Question: I'm having some trouble understanding the following Corollary (and construction of its proof) given in the book "An Introduction to Mathematical Reasoning".
The main reason being the condition $0 \le q \lt r$, which seems to me non-sense because it would imply that $0 \lt r$, so that $r$ couldn't be zero (contradicting the corollary itself!).
Also, regarding the second sentence of the construction of the proof, wouldn't $gcd(b, r)$ and $gcd(b, 0)$ be two other possible solutions?
Corollary: Let $a$ and $b$ be integers with $b \gt 0$ and suppose that $a = bq +r$ for integers $q$ and $r$ with $0 \le q \lt r$. Then $b$ divides $a$ if and only if $r = 0$.
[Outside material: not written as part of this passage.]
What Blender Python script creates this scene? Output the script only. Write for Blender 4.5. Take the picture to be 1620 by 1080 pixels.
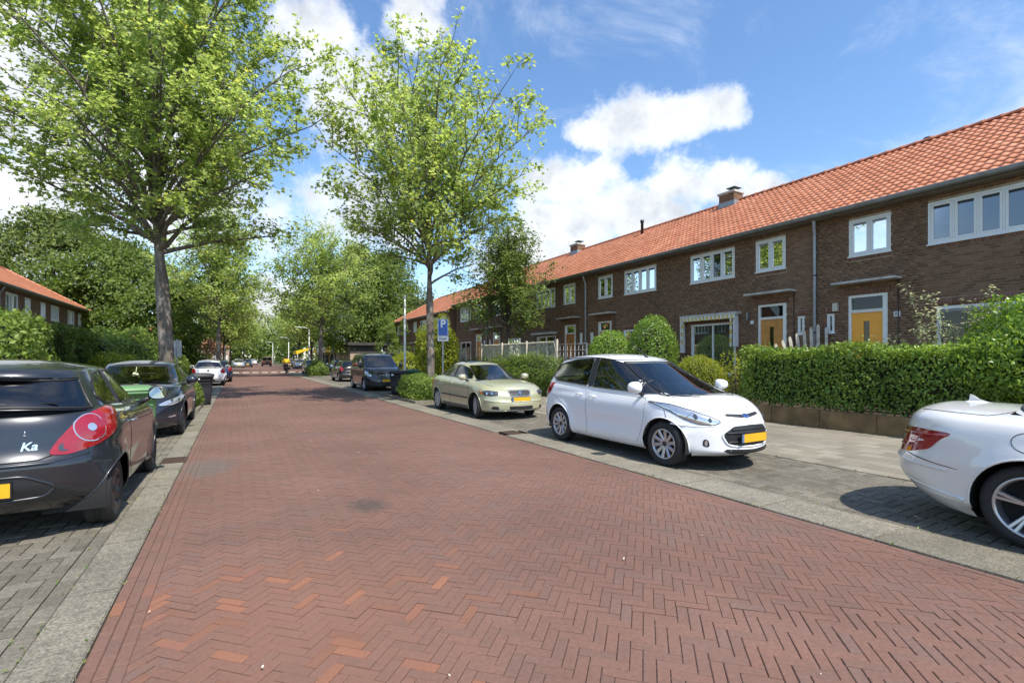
import bpy, bmesh, math, random
import numpy as np
from mathutils import Vector, Matrix

for _o in list(bpy.data.objects):
    bpy.data.objects.remove(_o, do_unlink=True)
SC = bpy.context.scene
COL = SC.collection
random.seed(7)
RNG = np.random.default_rng(7)
R = math.radians
PI = math.pi

# ------------------------------------------------------------------ camera
# world x = across the street (right +), y = along the street, z = up
CAM_H = 1.5
CAM_YAW = R(29.68)
cam_d = bpy.data.cameras.new("camera")
cam = bpy.data.objects.new("camera", cam_d)
COL.objects.link(cam)
cam.location = (0, 0, CAM_H)
cam.rotation_euler = (R(90), 0, -CAM_YAW)
cam_d.sensor_width = 36
cam_d.lens = 17.0
cam_d.shift_y = 28.0 / 1620.0
cam_d.clip_start = 0.05
cam_d.clip_end = 3000
SC.camera = cam

# ------------------------------------------------------------------ sky, sun, exposure
SUN_DIR = Vector((-0.16, 0.985, 0)).normalized() * math.cos(R(57)) + Vector((0, 0, -math.sin(R(57))))
sun_d = bpy.data.lights.new("sun", 'SUN')
sun_d.energy = 3.35
sun_d.angle = R(0.5)
sun_d.color = (1.0, 0.94, 0.845)
sun = bpy.data.objects.new("sun", sun_d)
COL.objects.link(sun)
sun.location = (0, 0, 40)
sun.rotation_euler = SUN_DIR.to_track_quat('-Z', 'Y').to_euler()

def px_dir(u, v):
    """direction of a photograph pixel (1620 x 1080)"""
    t = Vector(((u - 810) / 765.0, 1.0, (568 - v) / 765.0)).normalized()
    return Matrix.Rotation(-CAM_YAW, 3, 'Z') @ t

def build_world():
    w = bpy.data.worlds.new("World")
    SC.world = w
    w.use_nodes = True
    nt = w.node_tree
    N, L = nt.nodes, nt.links
    N.clear()
    out = N.new('ShaderNodeOutputWorld')
    bg = N.new('ShaderNodeBackground')
    bg.inputs['Strength'].default_value = 0.15
    L.new(bg.outputs[0], out.inputs[0])
    sky = N.new('ShaderNodeTexSky')
    sky.sky_type = 'NISHITA'
    sky.sun_disc = False
    sky.sun_elevation = R(57)
    sky.sun_rotation = math.atan2(-SUN_DIR.x, -SUN_DIR.y)
    sky.altitude = 10
    sky.air_density = 1.0
    sky.dust_density = 0.55
    sky.ozone_density = 2.2
    tc = N.new('ShaderNodeTexCoord')
    D = tc.outputs['Generated']

    def mth(op, a, b=None, clamp=False):
        n = N.new('ShaderNodeMath'); n.operation = op; n.use_clamp = clamp
        for k, x in enumerate((a, b)):
            if x is None: continue
            if isinstance(x, (int, float)): n.inputs[k].default_value = x
            else: L.new(x, n.inputs[k])
        return n.outputs[0]

    def noise(vec, scale, detail, rough, off=(0, 0, 0), dist=0.0):
        mp = N.new('ShaderNodeMapping'); mp.inputs['Location'].default_value = off
        L.new(vec, mp.inputs['Vector'])
        n = N.new('ShaderNodeTexNoise'); n.inputs['Scale'].default_value = scale
        n.inputs['Detail'].default_value = detail; n.inputs['Roughness'].default_value = rough
        n.inputs['Distortion'].default_value = dist
        L.new(mp.outputs[0], n.inputs['Vector'])
        return n.outputs['Fac']

    def sstep(x, a, b):
        n = N.new('ShaderNodeMapRange'); n.interpolation_type = 'SMOOTHSTEP'
        L.new(x, n.inputs['Value']); n.inputs['From Min'].default_value = a; n.inputs['From Max'].default_value = b
        return n.outputs[0]

    # flatten the direction so that clouds foreshorten towards the horizon
    sep = N.new('ShaderNodeSeparateXYZ'); L.new(D, sep.inputs[0])
    zz = mth('ADD', mth('MAXIMUM', sep.outputs['Z'], 0.0), 0.32)
    comb = N.new('ShaderNodeCombineXYZ')
    L.new(mth('DIVIDE', sep.outputs['X'], zz), comb.inputs[0]); L.new(mth('DIVIDE', sep.outputs['Y'], zz), comb.inputs[1])
    L.new(mth('MULTIPLY', sep.outputs['Z'], 0.6), comb.inputs[2])
    F = comb.outputs[0]
    n_big = noise(F, 1.15, 6, 0.55, (3.1, 1.7, 0.2))
    n_mid = noise(D, 8.0, 12, 0.66, (0.4, 0.1, 0.3), 0.1)
    n_wisp = noise(F, 2.6, 9, 0.66, (7.3, 2.2, 1.0), 0.5)
    # cumulus: soft clumps, their edges broken up by noise
    def clump(u, v, rad, squash=1.0):
        d = px_dir(u, v)
        s = N.new('ShaderNodeVectorMath'); s.operation = 'SUBTRACT'
        L.new(D, s.inputs[0]); s.inputs[1].default_value = d
        m = N.new('ShaderNodeVectorMath'); m.operation = 'MULTIPLY'
        L.new(s.outputs[0], m.inputs[0]); m.inputs[1].default_value = (1, 1, squash)
        ln = N.new('ShaderNodeVectorMath'); ln.operation = 'LENGTH'; L.new(m.outputs[0], ln.inputs[0])
        return mth('SUBTRACT', 1.0, mth('DIVIDE', ln.outputs['Value'], rad))
    clumps = [(1000, 192, 0.115, 1.9), (1080, 182, 0.095, 2.2), (1140, 170, 0.055, 1.5), (940, 212, 0.065, 1.8), (895, 290, 0.105, 1.6), (985, 335, 0.125, 1.9), (1085, 290, 0.10, 1.7), (1130, 292, 0.07, 1.3),
              (900, 365, 0.15, 1.5), (1030, 350, 0.14, 1.7), (1205, 298, 0.045, 1.5), (850, 410, 0.16, 1.6), (575, 335, 0.13, 1.4), (330, 330, 0.15, 1.3), (60, 170, 0.20, 1.2),
              (560, 160, 0.10, 1.0), (500, 70, 0.09, 1.0), (655, 35, 0.06, 1.0), (20, 330, 0.20, 1.2), (430, 500, 0.16, 2.0), (220, 120, 0.12, 1.2)]
    f = None
    for c in clumps:
        k = clump(*c)
        f = k if f is None else mth('MAXIMUM', f, k)
    dens = mth('ADD', mth('MULTIPLY', f, 1.0), mth('MULTIPLY', mth('SUBTRACT', n_mid, 0.5), 2.5))
    cum = mth('MULTIPLY', sstep(dens, -0.02, 0.62), 0.97)
    gen = sstep(n_big, 0.56, 0.74)
    gen = mth('MULTIPLY', gen, 0.6)
    wisp = mth('MULTIPLY', sstep(n_wisp, 0.47, 0.78), 0.5)
    cov = mth('MAXIMUM', mth('MAXIMUM', cum, gen), wisp)
    up = sstep(sep.outputs['Z'], -0.02, 0.03)
    cov = mth('MULTIPLY', cov, up, True)
    # cloud light: bright rims, slightly grey thick cores
    tone = noise(D, 9.0, 8, 0.6, (1.4, 0.8, 2.0))
    cr = N.new('ShaderNodeValToRGB'); L.new(mth('ADD', mth('MULTIPLY', tone, 0.75), mth('MULTIPLY', cum, 0.2)), cr.inputs[0])
    cr.color_ramp.elements[0].position = 0.38; cr.color_ramp.elements[0].color = (4.6, 4.65, 4.7, 1)
    cr.color_ramp.elements[1].position = 0.66; cr.color_ramp.elements[1].color = (2.35, 2.5, 2.72, 1)
    hs = N.new('ShaderNodeHueSaturation'); hs.inputs['Saturation'].default_value = 1.12; hs.inputs['Value'].default_value = 0.84
    L.new(sky.outputs[0], hs.inputs['Color'])
    mx = N.new('ShaderNodeMix'); mx.data_type = 'RGBA'
    L.new(cov, mx.inputs['Factor']); L.new(hs.outputs[0], mx.inputs['A']); L.new(cr.outputs[0], mx.inputs['B'])
    L.new(mx.outputs['Result'], bg.inputs['Color'])
    w.cycles.sampling_method = 'MANUAL'; w.cycles.sample_map_resolution = 1024
build_world()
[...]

Construction of the proof: The point here is that if $b$ divides $a$ then, for some integer $q_1$, $a=bq_1=bq_1+r_1$ with $r_1 = 0$. So if $a=bq+r$ with $0 \lt r \lt q$ then $gcd(q, r)$ and $gcd(q_1, 0)$ would be two distinct solutions to the division problem, contradicting the uniqueness part of the division theorem.
For completeness, I leave the statement of the division theorem as given in the book.
Division theorem: Let $a$ and $b$ be integers with $b \gt 0$. Then there are unique integers $q$ and $r$ such that $$a = bq + r \quad and \quad 0 \le r \lt b$$
Thank you.
For your first question, yes, that's surely a typo and should be $0\le r<q$.
As for the second question: I'm pretty sure those gcds shouldn't be there—it seems that they want to say that the ordered pairs $(q,r)$ and $(q_1,0)$ are two distinct solutions to the division problem.